Thanks, Jesus! This was a great exercise to get us all thinking!

It seems clear from these comments that any individual's view of Christians and Christianity (regardless of whether that individual is a Christian) is inevitably defined by that individual's contact and experiences with Christians and Christianity. Some of that comes firsthand, but a large percentage is secondhand, from social interaction (family/friends/classmates/coworkers), cultural tradition (Christmas? Easter? familiar with those?), or even from mass media (print, radio, television, whathaveyou).

I see the stereotype (and I take that word to be a pejorative) of a contemporary Christian (in the US, at least) as the conservative Christian more interested in politics than in people. These are the Christians with the most exposure in the public arena.

As has been pointed out, stereotypes are limited and limiting; they more often than not have basis in truth, but it would be foolish to base your truth on them.

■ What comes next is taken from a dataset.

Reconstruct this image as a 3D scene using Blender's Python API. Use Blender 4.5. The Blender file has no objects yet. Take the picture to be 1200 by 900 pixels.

I want to take a moment to thank the anonymous person whose comments begin "Christianity is a joke." I appreciate your candor, and your thoughts were incredibly enlightening for me, but not as you may have intended them to be. The tone of your response seemed to contain a strong element of hostility, which I would guess has a lot to do with your experiences with Christians. For that, I am sorry. Please understand that Christians are only human, subject to the same caprices and foibles as everyone else, and sadly, the "human" often overshadows the "Christian" in our conduct.

I think you are mistaken when you say that no one actually believes in Christ. Yes, for many people, it is likely just something they do, a mechanical ritual: going to church, mouthing the words, ignoring the meaning. There have always been people who acted that way, and there always will be. And truth be told, many people who are sincere fall easily into that autopilot mode--I know I have many times, to my shame. But do you actually think you are in a better position to know whether someone's faith is sincere than any of the rest of us are? Faith is such a personal experience; it's between God and the individual. Yes, it does manifest itself in outward behavior, but behavior is not an absolute indicator of faith, and thank God for that. We're all imperfect; we all screw up at times.

I want to touch on one of the objections you raise. You write, "if people really believed it, they would have told the world about jesus by now, but christians are happy living in their little bubble, hoping that the paid christians spread the word for them, not because they have little faith, but because they really dont have any faith at all." Wow, this really made an impression on me. I think you're absolutely right that we Christians get comfortable in our bubbles. That's one of the most serious problems with Christianity today. We should be telling the world about Jesus. It's sad that the word "Christian" brings to mind some guy on the radio or tv--or someone who throws the word around for their own purposes--sooner than it brings to mind the person who lives next door. That's a failing of Christians. The person next door should be the primary example of Christ, or at least the most immediate. But please remember that "bubble Christian" is also a stereotype. There are many Christians who actively "tell the world about Jesus," and not just the ones who get paid to. And it's not limited to verbal communication, either.

Anonymous, I hope that someday you encounter someone who demonstrates God's love to you. I hope that someday, some Christian will show a genuine interest in you and your life, not in the sense of making you a "project" or trying to "fix" you, but sincerely embracing you and sharing in your hardships and your joys, making you a part of their life. And when that happens, I hope you are open to receiving and reciprocating that kind of love.

I also hope that everyone who took the time to comment here comes back to read the comments of others. They are all insightful. And it is most important to remember that the comments left here were not generated at random in a vacuum. They represent the thoughts and experiences and hopes and faith and struggles and denials and self-delusions of real people. If this website serves no other purpose than to encourage people to seek out God in their own lives, then it is well worth it. The fact that J is such a cool cat is just a big bonus.